(Records from a data source)
************
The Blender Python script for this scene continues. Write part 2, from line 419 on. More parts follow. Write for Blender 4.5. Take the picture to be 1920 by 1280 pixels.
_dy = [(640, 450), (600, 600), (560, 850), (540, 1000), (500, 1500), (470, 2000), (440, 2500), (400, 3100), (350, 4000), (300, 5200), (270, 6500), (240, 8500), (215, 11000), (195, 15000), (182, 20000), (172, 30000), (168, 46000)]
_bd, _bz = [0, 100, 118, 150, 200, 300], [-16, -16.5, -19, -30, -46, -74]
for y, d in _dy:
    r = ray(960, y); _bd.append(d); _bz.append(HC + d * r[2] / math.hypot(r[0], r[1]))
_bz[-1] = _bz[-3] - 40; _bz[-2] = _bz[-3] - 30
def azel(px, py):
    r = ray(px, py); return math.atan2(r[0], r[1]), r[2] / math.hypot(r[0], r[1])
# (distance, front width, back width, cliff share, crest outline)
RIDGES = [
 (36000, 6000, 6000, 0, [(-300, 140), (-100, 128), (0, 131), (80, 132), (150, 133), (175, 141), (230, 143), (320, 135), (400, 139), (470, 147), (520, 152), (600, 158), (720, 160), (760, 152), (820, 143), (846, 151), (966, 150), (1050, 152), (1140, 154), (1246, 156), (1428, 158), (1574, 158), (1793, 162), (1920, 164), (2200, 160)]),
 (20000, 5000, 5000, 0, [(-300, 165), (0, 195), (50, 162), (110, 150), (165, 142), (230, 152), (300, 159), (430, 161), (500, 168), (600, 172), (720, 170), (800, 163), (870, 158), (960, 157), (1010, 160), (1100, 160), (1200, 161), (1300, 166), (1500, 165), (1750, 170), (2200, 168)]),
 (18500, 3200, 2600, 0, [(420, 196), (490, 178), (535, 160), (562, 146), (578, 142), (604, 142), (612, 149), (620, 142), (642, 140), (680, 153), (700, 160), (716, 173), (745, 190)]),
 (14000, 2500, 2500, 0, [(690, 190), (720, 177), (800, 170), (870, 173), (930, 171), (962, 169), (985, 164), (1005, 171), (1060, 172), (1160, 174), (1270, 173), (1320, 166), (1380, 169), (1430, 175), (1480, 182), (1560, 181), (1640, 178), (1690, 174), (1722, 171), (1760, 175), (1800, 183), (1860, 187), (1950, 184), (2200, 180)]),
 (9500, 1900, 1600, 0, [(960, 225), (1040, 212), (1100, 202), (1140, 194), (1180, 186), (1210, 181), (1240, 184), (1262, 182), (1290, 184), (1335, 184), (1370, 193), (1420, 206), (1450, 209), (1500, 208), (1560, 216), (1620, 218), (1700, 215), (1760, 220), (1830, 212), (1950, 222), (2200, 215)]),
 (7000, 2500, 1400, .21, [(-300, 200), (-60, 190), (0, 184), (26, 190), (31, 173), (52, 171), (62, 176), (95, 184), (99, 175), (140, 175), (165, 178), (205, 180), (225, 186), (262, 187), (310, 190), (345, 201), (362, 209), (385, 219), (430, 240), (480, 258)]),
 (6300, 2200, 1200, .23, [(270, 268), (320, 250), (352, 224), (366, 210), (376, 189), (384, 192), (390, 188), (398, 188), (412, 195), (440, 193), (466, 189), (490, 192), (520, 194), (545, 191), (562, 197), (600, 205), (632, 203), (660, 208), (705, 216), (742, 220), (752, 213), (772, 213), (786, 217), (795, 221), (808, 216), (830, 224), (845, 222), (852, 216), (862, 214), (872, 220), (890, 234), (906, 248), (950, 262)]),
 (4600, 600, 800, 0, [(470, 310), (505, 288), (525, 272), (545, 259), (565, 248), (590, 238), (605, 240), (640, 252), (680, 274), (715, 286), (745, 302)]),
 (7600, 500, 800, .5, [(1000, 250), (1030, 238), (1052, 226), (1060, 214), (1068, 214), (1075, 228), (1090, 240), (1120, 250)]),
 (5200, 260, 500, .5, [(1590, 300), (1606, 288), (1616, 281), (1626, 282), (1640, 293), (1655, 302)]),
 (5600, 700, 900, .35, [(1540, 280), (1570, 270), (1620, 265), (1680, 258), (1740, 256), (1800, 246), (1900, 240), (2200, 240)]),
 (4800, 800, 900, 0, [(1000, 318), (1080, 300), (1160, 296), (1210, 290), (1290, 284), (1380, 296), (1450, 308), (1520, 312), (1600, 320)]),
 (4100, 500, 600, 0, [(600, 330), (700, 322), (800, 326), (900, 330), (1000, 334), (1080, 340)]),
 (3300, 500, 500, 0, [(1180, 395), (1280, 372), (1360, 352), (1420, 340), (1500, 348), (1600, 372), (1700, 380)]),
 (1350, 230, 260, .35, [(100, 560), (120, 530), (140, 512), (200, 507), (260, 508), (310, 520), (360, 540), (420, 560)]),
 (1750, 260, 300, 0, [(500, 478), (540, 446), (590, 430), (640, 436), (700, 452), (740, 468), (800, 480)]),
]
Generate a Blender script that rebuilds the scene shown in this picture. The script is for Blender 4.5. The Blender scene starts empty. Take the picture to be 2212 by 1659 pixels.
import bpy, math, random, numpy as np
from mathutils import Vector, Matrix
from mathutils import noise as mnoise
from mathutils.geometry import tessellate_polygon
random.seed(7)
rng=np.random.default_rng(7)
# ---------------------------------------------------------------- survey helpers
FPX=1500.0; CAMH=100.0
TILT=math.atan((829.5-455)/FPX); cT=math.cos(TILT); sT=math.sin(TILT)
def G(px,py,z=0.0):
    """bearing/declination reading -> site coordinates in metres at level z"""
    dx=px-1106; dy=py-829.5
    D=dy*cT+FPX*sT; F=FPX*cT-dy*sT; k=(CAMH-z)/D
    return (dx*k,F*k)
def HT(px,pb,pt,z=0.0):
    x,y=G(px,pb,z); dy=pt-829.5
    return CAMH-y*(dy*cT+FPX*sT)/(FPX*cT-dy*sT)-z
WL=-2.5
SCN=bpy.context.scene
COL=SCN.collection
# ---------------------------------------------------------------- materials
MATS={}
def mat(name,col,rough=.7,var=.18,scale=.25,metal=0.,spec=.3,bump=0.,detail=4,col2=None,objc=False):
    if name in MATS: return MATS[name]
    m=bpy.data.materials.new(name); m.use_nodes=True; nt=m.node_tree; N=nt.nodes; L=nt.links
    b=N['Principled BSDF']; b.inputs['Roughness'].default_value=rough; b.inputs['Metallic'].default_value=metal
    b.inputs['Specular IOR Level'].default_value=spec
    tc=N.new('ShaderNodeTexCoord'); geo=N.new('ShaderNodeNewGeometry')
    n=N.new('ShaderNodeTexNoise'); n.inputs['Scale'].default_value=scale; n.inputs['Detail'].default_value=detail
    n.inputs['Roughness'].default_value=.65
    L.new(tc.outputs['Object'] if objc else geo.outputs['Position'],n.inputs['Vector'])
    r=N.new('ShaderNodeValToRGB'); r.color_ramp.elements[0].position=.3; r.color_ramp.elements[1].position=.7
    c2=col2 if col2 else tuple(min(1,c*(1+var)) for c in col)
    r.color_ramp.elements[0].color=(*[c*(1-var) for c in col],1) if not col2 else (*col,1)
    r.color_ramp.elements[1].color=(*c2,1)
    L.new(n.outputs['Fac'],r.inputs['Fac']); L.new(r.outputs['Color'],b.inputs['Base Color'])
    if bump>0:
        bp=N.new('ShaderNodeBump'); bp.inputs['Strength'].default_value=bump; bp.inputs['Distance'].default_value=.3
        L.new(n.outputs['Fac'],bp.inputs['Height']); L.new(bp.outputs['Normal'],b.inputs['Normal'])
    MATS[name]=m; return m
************
• **Directive**
Send back all of the entries exactly, with nothing missing.

• **Expected answer**
The Blender Python script for this scene continues. Write part 2, from line 419 on. More parts follow. Write for Blender 4.5. Take the picture to be 1920 by 1280 pixels.
_dy = [(640, 450), (600, 600), (560, 850), (540, 1000), (500, 1500), (470, 2000), (440, 2500), (400, 3100), (350, 4000), (300, 5200), (270, 6500), (240, 8500), (215, 11000), (195, 15000), (182, 20000), (172, 30000), (168, 46000)]
_bd, _bz = [0, 100, 118, 150, 200, 300], [-16, -16.5, -19, -30, -46, -74]
for y, d in _dy:
    r = ray(960, y); _bd.append(d); _bz.append(HC + d * r[2] / math.hypot(r[0], r[1]))
_bz[-1] = _bz[-3] - 40; _bz[-2] = _bz[-3] - 30
def azel(px, py):
    r = ray(px, py); return math.atan2(r[0], r[1]), r[2] / math.hypot(r[0], r[1])
# (distance, front width, back width, cliff share, crest outline)
RIDGES = [
 (36000, 6000, 6000, 0, [(-300, 140), (-100, 128), (0, 131), (80, 132), (150, 133), (175, 141), (230, 143), (320, 135), (400, 139), (470, 147), (520, 152), (600, 158), (720, 160), (760, 152), (820, 143), (846, 151), (966, 150), (1050, 152), (1140, 154), (1246, 156), (1428, 158), (1574, 158), (1793, 162), (1920, 164), (2200, 160)]),
 (20000, 5000, 5000, 0, [(-300, 165), (0, 195), (50, 162), (110, 150), (165, 142), (230, 152), (300, 159), (430, 161), (500, 168), (600, 172), (720, 170), (800, 163), (870, 158), (960, 157), (1010, 160), (1100, 160), (1200, 161), (1300, 166), (1500, 165), (1750, 170), (2200, 168)]),
 (18500, 3200, 2600, 0, [(420, 196), (490, 178), (535, 160), (562, 146), (578, 142), (604, 142), (612, 149), (620, 142), (642, 140), (680, 153), (700, 160), (716, 173), (745, 190)]),
 (14000, 2500, 2500, 0, [(690, 190), (720, 177), (800, 170), (870, 173), (930, 171), (962, 169), (985, 164), (1005, 171), (1060, 172), (1160, 174), (1270, 173), (1320, 166), (1380, 169), (1430, 175), (1480, 182), (1560, 181), (1640, 178), (1690, 174), (1722, 171), (1760, 175), (1800, 183), (1860, 187), (1950, 184), (2200, 180)]),
 (9500, 1900, 1600, 0, [(960, 225), (1040, 212), (1100, 202), (1140, 194), (1180, 186), (1210, 181), (1240, 184), (1262, 182), (1290, 184), (1335, 184), (1370, 193), (1420, 206), (1450, 209), (1500, 208), (1560, 216), (1620, 218), (1700, 215), (1760, 220), (1830, 212), (1950, 222), (2200, 215)]),
 (7000, 2500, 1400, .21, [(-300, 200), (-60, 190), (0, 184), (26, 190), (31, 173), (52, 171), (62, 176), (95, 184), (99, 175), (140, 175), (165, 178), (205, 180), (225, 186), (262, 187), (310, 190), (345, 201), (362, 209), (385, 219), (430, 240), (480, 258)]),
 (6300, 2200, 1200, .23, [(270, 268), (320, 250), (352, 224), (366, 210), (376, 189), (384, 192), (390, 188), (398, 188), (412, 195), (440, 193), (466, 189), (490, 192), (520, 194), (545, 191), (562, 197), (600, 205), (632, 203), (660, 208), (705, 216), (742, 220), (752, 213), (772, 213), (786, 217), (795, 221), (808, 216), (830, 224), (845, 222), (852, 216), (862, 214), (872, 220), (890, 234), (906, 248), (950, 262)]),
 (4600, 600, 800, 0, [(470, 310), (505, 288), (525, 272), (545, 259), (565, 248), (590, 238), (605, 240), (640, 252), (680, 274), (715, 286), (745, 302)]),
 (7600, 500, 800, .5, [(1000, 250), (1030, 238), (1052, 226), (1060, 214), (1068, 214), (1075, 228), (1090, 240), (1120, 250)]),
 (5200, 260, 500, .5, [(1590, 300), (1606, 288), (1616, 281), (1626, 282), (1640, 293), (1655, 302)]),
 (5600, 700, 900, .35, [(1540, 280), (1570, 270), (1620, 265), (1680, 258), (1740, 256), (1800, 246), (1900, 240), (2200, 240)]),
 (4800, 800, 900, 0, [(1000, 318), (1080, 300), (1160, 296), (1210, 290), (1290, 284), (1380, 296), (1450, 308), (1520, 312), (1600, 320)]),
 (4100, 500, 600, 0, [(600, 330), (700, 322), (800, 326), (900, 330), (1000, 334), (1080, 340)]),
 (3300, 500, 500, 0, [(1180, 395), (1280, 372), (1360, 352), (1420, 340), (1500, 348), (1600, 372), (1700, 380)]),
 (1350, 230, 260, .35, [(100, 560), (120, 530), (140, 512), (200, 507), (260, 508), (310, 520), (360, 540), (420, 560)]),
 (1750, 260, 300, 0, [(500, 478), (540, 446), (590, 430), (640, 436), (700, 452), (740, 468), (800, 480)]),
]
Generate a Blender script that rebuilds the scene shown in this picture. The script is for Blender 4.5. The Blender scene starts empty. Take the picture to be 2212 by 1659 pixels.
import bpy, math, random, numpy as np
from mathutils import Vector, Matrix
from mathutils import noise as mnoise
from mathutils.geometry import tessellate_polygon
random.seed(7)
rng=np.random.default_rng(7)
# ---------------------------------------------------------------- survey helpers
FPX=1500.0; CAMH=100.0
TILT=math.atan((829.5-455)/FPX); cT=math.cos(TILT); sT=math.sin(TILT)
def G(px,py,z=0.0):
    """bearing/declination reading -> site coordinates in metres at level z"""
    dx=px-1106; dy=py-829.5
    D=dy*cT+FPX*sT; F=FPX*cT-dy*sT; k=(CAMH-z)/D
    return (dx*k,F*k)
def HT(px,pb,pt,z=0.0):
    x,y=G(px,pb,z); dy=pt-829.5
    return CAMH-y*(dy*cT+FPX*sT)/(FPX*cT-dy*sT)-z
WL=-2.5
SCN=bpy.context.scene
COL=SCN.collection
# ---------------------------------------------------------------- materials
MATS={}
def mat(name,col,rough=.7,var=.18,scale=.25,metal=0.,spec=.3,bump=0.,detail=4,col2=None,objc=False):
    if name in MATS: return MATS[name]
    m=bpy.data.materials.new(name); m.use_nodes=True; nt=m.node_tree; N=nt.nodes; L=nt.links
    b=N['Principled BSDF']; b.inputs['Roughness'].default_value=rough; b.inputs['Metallic'].default_value=metal
    b.inputs['Specular IOR Level'].default_value=spec
    tc=N.new('ShaderNodeTexCoord'); geo=N.new('ShaderNodeNewGeometry')
    n=N.new('ShaderNodeTexNoise'); n.inputs['Scale'].default_value=scale; n.inputs['Detail'].default_value=detail
    n.inputs['Roughness'].default_value=.65
    L.new(tc.outputs['Object'] if objc else geo.outputs['Position'],n.inputs['Vector'])
    r=N.new('ShaderNodeValToRGB'); r.color_ramp.elements[0].position=.3; r.color_ramp.elements[1].position=.7
    c2=col2 if col2 else tuple(min(1,c*(1+var)) for c in col)
    r.color_ramp.elements[0].color=(*[c*(1-var) for c in col],1) if not col2 else (*col,1)
    r.color_ramp.elements[1].color=(*c2,1)
    L.new(n.outputs['Fac'],r.inputs['Fac']); L.new(r.outputs['Color'],b.inputs['Base Color'])
    if bump>0:
        bp=N.new('ShaderNodeBump'); bp.inputs['Strength'].default_value=bump; bp.inputs['Distance'].default_value=.3
        L.new(n.outputs['Fac'],bp.inputs['Height']); L.new(bp.outputs['Normal'],b.inputs['Normal'])
    MATS[name]=m; return m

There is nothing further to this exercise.